Wednesday, September 16, 2009

Unprofessional Journalism: The Case of Yale University

For several years now, journalists have been whining all over the place that their profession has been dying out. Bad, mean and stupid readers started turning away from newspapers, magazines, and television news broadcasts. Now, more and more readers preferred the Internet to be their main source of the news. There has been no analysis, however, of why people don't trust the traditional media to provide them with news. Journalists are in no hurry to look at themselves as the main source of the public's disappointment with the traditional sources of information.

I was born in 1976, so maybe my vision of what news reporting used to be like in the XIX and the first half of the XX century is based on myths I encountered in books and movies. I always thought that the reporter's main job was ... well, to report. I though that a reporter is a person who would go anywhere and do anything for the sake of a good story.

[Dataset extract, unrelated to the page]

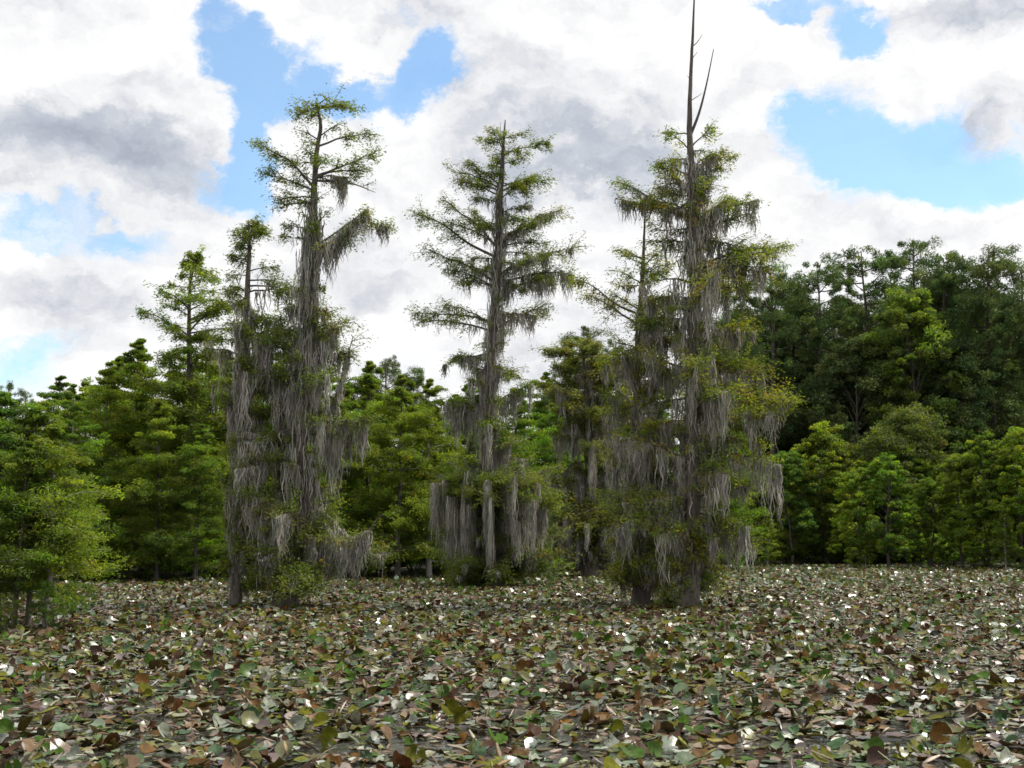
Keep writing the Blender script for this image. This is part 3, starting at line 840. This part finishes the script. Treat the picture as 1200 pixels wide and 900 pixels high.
# right: tall pines
for px, D, top, pr, lab in [
    (908, 122, 308, 1, 'dark pine just behind the right limbs of the tallest mossy tree'),
    (938, 128, 330, 2, 'open-crowned pine with sky between its branches, next to the tallest mossy tree'),
    (972, 124, 306, 0, 'dark pine left of the pair of highest pine tops'),
    (1030, 126, 282, 3, 'high pine top with a round head, left one of the highest pair'),
    (1076, 128, 276, 0, 'highest broad pine on the right, above the lit green tree'),
    (1120, 122, 292, 1, 'dense dark pine right of the highest broad pine'),
    (1166, 120, 287, 3, 'tall wide pine second from the right edge'),
    (1204, 120, 302, 0, 'tall dark pine at the right edge'),
]:
    place(PP[pr], px, D, top, lab, 'pine_tree', 'tall pines on the right', 1.05)
place(PLG[0], 1076, 117, 334, 'lit green broadleaf tree standing in front of the dark pines', 'broadleaf_tree', None, 1.0)
place(PDK[0], 1012, 119, 392, 'dark green broadleaf tree below the left high pine top', 'broadleaf_tree', None, 1.1)
place(PDK[1], 1136, 118, 398, 'dark green broadleaf tree below the pines, right of the lit green one', 'broadleaf_tree', None, 1.1)
pt = lambda x: np.interp(x, [850, 905, 940, 975, 1030, 1075, 1120, 1165, 1200, 1500], [360, 330, 345, 322, 305, 296, 308, 300, 318, 330])
for i, x in enumerate(np.arange(850, 1420, 26)):
    place(pick(PP), x + rng.uniform(-8, 8), rng.uniform(134, 150), pt(x) + rng.uniform(4, 70), 'dark pine deep in the stand behind the front pines on the right', 'pine_tree', 'pines deep in the right stand', 1.15)
for i, x in enumerate(np.arange(860, 1420, 34)):
    place(pick(PDK), x + rng.uniform(-8, 8), rng.uniform(126, 134), rng.uniform(400, 460), 'dark green understorey tree between the right bank row and the pines', 'broadleaf_tree', 'understorey below the right pines', 1.3)

# left edge thicket, near
for px, py, top, wd, lab, pr in [
    (60, 737, 498, 1.4, 'young cypress with a pale straight stem, rightmost of the left-edge thicket', 1),
    (38, 734, 472, 1.2, 'slim dark-stemmed young cypress in the middle of the left-edge thicket', 0),
    (22, 739, 520, 1.3, 'short young cypress in the left-edge thicket, in front of taller stems', 2),
    (4, 735, 462, 1.25, 'taller young cypress at the left edge of the picture', 3),
    (-40, 732, 455, 1.0, 'young cypress whose crown leans in from beyond the left edge', 4),
]:
    g = ground(px, py)
    tr, cr = proto_cypress(8.0, 2.0, nl=60, leaf=(.15, .045), per=44, bare=.17, tint=G1)
    place(store((tr, cr), M_BUSH, M_PBARK if pr == 1 else M_BARK, 8.), px, g[1], top, lab, 'young_cypress', 'left-edge thicket', wd)
for px, py, top, lab in [(92, 722, 668, 'low straggling bush in the lily pads right of the left-edge thicket'), (64, 740, 676, 'low bush at the foot of the left-edge thicket'),
                         (10, 742, 690, 'low dark bush at the left edge by the water')]:
    g = ground(px, py)
    tr, cr = proto_shrub(2.0, 1.3, G1, (.12, .04))
    place(store((tr, cr), M_BUSH, M_BARK, 2.), px, g[1], top, lab, 'shrub', 'bushes by the left-edge thicket', .75, 'shrub')
for px, py, top, wd, lab in [(448, 688, 634, .5, 'small cypress sapling standing in the pads left of the moss skirt'), (866, 700, 630, .4, 'thin bare-stemmed sapling right of the tallest trunk'),
                             (640, 684, 650, .8, 'low green bush at the right foot of the moss skirt')]:
    g = ground(px, py)
    tr, cr = proto_cypress(3.0, .9, nl=14, leaf=(.14, .045), per=16, bare=.45)
    place(store((tr, cr), M_FOL, M_PBARK, 3.), px, g[1], top, lab, 'sapling', None, wd)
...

Today, this is absolutely not the case. Journalists do not report, they do not hunt around for shocking facts and interesting discoveries. Why waste your time and energy doing that when you can limit your job description to sitting at home in a comfortable arm-chair and producing pieces filled with "opinions"? Sometimes, to bolster your opinions you can dig out some quasi-scientific study and manipulate it to fit your "opinion" du jour.

The atrocious murder of graduate student Annie Le of Yale University and the way it is being covered in the press has demonstrated once again just how much the traditional news media have degenerated. Reporters have no interest in actually going to Yale, talking to the students and the employees. Doing that could uncover things that the administration might not welcome. Why would journalists want to go against the enormous, rich and powerful Yale corporation? Uncovering corporate scandal is not what today's reporters want to do. It is so much easier to replicate the Yale administration press releases. And I'm sure it pays a lot better.

Had any of the reporters that keep publishing lies about the "safe" and "crime-free" New Haven actually talked to people who live, study and work in the shadow of Yale corporation, they might have discovered how much crime (both corporate and street crime) takes place on Yale campus. They might have found out that the administration often misleads the students' parents because it needs their money. They might have brought to light the shameful treatment of the Yale grad students, junior faculty, and lectors by the corporation. They might have finally figured out that providing education and doing research comes extremely low (if at all, I sometimes think) in the corporation's list of priorities.

But real reporting is dead. All we have left is a bunch of sycophants who have no interest in looking for the truth and who have the gall to call themselves journalists.